Every operational disaster I can think of begins with a similar first step. Someone made a mistake. Pushing code to production, they pushed the wrong branch. Restarting servers, they restarted the wrong ones. Migrating data, their query missed a subset of customers.

If I had to name a single advantage Amazon has over many companies, it might be that Amazon is root cause obsessed. Employees at Amazon religiously hunt for the root causes of complex situations, and the actions necessary to fix those root causes.

The 5 whys is the name for the process used to repeatedly ask But Why!? You may not have realized it, but acting like a 2-year-old is a great way to build robust systems.

Fundamental assumption — Humans make mistakes

Amazon has an amusing advantage over other companies in recognizing this truth. I remember one team I managed was drastically understaffed when I joined the team. They had around 20 employees, but I grew the team to around 60 employees in a 5-month period.

Can you imagine how unreliable your team would be, if you hired two thirds of your team within the last few months?

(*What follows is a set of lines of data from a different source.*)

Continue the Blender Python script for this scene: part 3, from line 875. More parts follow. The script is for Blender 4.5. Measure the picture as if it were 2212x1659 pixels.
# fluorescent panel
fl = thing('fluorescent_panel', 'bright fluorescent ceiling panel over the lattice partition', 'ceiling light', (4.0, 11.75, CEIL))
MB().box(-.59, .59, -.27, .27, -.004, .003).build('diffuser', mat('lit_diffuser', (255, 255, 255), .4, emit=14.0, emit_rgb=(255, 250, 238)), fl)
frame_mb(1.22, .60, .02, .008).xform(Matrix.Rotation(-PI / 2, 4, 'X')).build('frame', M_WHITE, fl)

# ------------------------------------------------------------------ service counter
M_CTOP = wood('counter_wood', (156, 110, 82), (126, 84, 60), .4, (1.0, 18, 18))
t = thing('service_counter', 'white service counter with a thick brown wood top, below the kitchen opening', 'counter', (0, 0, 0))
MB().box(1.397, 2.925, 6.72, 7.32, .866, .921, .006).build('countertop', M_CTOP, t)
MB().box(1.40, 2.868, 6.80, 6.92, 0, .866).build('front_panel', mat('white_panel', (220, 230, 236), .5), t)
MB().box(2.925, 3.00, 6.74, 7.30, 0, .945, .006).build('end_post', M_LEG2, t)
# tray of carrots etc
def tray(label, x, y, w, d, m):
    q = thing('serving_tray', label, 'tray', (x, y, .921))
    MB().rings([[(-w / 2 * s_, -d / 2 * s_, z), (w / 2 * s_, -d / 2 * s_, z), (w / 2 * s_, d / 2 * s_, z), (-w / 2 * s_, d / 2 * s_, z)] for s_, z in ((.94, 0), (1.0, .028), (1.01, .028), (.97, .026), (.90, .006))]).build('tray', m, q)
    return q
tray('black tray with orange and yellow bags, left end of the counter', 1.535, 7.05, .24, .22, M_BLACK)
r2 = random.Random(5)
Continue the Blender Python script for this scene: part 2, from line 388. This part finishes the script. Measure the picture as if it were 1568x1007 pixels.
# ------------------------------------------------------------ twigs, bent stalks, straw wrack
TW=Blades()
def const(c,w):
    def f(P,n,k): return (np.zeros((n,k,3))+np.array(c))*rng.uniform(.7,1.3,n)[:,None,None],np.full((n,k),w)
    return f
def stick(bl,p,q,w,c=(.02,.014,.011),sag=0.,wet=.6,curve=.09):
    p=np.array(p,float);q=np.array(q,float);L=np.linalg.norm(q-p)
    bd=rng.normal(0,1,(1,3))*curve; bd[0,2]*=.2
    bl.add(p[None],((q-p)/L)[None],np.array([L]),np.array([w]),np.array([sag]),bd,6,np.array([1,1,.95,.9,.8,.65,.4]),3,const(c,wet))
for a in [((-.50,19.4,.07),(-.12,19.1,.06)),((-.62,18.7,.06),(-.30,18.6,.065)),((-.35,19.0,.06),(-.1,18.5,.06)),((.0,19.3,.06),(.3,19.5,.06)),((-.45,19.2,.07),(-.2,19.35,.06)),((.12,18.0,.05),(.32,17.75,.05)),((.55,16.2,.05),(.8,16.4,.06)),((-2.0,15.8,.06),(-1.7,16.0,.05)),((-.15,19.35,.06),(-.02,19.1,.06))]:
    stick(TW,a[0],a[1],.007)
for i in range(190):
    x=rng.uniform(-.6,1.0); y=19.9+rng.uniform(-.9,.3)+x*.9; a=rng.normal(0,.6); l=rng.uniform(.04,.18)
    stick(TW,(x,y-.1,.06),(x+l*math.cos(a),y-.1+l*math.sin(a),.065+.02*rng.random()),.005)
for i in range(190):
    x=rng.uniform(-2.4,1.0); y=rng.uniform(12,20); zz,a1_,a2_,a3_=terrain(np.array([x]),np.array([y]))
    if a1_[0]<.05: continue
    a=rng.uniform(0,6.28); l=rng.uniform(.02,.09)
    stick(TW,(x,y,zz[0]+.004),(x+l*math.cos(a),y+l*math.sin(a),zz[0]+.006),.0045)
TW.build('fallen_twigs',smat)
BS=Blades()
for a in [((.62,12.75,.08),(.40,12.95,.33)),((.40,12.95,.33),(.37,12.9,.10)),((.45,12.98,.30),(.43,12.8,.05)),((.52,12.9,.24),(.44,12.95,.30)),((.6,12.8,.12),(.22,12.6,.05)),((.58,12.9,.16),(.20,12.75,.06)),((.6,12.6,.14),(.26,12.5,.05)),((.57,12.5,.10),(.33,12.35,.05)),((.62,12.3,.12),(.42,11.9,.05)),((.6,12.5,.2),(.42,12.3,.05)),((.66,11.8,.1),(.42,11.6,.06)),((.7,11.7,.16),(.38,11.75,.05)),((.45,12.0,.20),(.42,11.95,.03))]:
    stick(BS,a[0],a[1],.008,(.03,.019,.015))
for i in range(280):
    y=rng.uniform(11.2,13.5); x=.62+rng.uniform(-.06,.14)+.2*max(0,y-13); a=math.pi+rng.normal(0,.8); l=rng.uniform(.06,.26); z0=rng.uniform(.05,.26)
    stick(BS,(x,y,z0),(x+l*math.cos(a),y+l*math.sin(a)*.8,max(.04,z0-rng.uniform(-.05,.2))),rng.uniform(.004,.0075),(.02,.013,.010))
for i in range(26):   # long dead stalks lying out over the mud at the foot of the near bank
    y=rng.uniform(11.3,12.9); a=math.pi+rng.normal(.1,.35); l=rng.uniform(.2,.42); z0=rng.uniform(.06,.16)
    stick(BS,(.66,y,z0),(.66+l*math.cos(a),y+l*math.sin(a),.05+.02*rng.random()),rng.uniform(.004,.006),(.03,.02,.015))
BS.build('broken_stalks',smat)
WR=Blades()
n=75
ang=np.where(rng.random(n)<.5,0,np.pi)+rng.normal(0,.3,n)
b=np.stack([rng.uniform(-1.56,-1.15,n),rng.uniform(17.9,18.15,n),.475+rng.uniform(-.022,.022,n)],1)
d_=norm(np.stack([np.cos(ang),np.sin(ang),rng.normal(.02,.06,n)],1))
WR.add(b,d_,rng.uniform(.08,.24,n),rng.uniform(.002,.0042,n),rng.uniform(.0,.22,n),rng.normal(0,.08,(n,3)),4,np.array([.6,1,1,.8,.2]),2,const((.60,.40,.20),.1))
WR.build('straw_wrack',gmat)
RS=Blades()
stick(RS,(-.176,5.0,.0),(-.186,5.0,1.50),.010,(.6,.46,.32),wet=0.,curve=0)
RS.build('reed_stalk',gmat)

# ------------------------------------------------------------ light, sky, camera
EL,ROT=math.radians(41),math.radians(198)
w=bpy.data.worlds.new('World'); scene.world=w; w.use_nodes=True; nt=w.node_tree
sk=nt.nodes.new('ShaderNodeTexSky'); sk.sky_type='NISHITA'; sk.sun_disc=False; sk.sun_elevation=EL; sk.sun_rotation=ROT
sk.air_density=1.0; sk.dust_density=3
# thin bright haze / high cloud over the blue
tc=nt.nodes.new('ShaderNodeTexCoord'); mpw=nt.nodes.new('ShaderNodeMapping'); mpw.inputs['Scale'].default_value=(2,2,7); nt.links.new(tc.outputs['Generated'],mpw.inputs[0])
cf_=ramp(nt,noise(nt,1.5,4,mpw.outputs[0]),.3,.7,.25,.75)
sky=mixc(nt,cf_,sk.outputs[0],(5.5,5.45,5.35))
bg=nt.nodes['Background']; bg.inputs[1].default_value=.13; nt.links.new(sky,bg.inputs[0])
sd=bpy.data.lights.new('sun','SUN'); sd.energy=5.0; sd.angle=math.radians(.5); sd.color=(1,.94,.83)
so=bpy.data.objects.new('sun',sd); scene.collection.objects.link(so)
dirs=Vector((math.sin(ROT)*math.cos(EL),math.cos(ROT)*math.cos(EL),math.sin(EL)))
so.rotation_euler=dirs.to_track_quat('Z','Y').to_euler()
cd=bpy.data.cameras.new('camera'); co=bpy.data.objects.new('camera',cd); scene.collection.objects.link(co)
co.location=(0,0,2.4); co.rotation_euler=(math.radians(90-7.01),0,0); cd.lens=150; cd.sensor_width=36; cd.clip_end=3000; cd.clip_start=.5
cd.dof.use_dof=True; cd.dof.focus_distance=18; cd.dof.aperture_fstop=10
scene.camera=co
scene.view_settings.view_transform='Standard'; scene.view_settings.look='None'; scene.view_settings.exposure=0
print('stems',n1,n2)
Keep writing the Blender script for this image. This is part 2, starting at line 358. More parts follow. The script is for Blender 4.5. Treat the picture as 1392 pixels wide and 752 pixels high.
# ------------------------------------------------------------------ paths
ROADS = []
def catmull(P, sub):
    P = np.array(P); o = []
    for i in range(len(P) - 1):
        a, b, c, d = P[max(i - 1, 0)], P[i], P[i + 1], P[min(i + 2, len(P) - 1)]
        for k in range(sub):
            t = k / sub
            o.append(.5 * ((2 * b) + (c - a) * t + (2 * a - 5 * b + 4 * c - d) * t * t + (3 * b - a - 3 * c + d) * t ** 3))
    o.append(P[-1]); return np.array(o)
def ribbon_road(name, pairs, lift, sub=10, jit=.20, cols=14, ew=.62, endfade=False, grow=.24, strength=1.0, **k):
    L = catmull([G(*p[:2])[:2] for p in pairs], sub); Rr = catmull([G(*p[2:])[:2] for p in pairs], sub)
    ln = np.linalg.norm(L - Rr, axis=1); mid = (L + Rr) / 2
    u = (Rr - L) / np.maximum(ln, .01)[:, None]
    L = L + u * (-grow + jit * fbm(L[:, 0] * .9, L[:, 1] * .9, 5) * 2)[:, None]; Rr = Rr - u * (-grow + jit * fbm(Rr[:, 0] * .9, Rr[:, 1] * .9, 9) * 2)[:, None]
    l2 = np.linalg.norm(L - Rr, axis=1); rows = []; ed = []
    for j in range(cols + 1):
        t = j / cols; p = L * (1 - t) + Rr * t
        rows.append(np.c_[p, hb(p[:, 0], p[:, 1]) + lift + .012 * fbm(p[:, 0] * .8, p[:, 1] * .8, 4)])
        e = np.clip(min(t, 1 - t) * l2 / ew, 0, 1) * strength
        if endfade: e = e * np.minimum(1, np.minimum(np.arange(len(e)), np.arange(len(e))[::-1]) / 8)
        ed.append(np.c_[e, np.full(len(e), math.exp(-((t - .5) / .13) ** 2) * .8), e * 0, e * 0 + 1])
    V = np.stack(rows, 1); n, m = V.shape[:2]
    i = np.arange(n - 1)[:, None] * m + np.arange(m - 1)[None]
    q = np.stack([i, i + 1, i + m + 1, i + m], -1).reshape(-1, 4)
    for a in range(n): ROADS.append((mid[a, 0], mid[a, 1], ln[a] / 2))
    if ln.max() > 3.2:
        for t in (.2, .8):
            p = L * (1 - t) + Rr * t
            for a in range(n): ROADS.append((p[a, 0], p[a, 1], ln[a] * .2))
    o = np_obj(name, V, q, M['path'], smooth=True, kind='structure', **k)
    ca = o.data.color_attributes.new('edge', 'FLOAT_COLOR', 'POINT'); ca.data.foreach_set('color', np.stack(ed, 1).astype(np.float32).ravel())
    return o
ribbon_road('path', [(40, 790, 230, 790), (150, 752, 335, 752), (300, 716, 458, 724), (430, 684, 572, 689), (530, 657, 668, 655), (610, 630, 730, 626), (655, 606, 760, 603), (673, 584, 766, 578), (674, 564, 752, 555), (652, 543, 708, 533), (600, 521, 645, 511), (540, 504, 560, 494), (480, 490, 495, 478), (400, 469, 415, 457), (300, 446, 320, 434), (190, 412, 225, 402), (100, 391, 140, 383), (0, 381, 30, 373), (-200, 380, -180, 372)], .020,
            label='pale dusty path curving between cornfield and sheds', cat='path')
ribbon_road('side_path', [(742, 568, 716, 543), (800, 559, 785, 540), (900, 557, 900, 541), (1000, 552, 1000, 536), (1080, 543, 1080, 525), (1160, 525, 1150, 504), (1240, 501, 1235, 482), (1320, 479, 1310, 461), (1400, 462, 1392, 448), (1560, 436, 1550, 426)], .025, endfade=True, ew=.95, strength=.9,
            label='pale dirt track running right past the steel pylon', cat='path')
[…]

This truth exists across Amazon. The number of employees in organizations consistently grows by 20-30% year after year, which means there are many teams which grow faster than this.

New employees won't know the proper processes to follow. New employees will not realize the hidden dangers of your system.

When a large operational event happens, I'll see discussions on Reddit, wondering about blame.

"Haha, I bet someone got fired over this one!"

Amazon leaders have learned one vital rule.

Humans make mistakes. It's our systems which allow the mistakes to cause damage. Therefore, our blame is not on the humans making the mistakes, but the systems we've built.

Cause and effect

The cause and effect chain begins with the obvious. In the above situation, you might start with The site went down.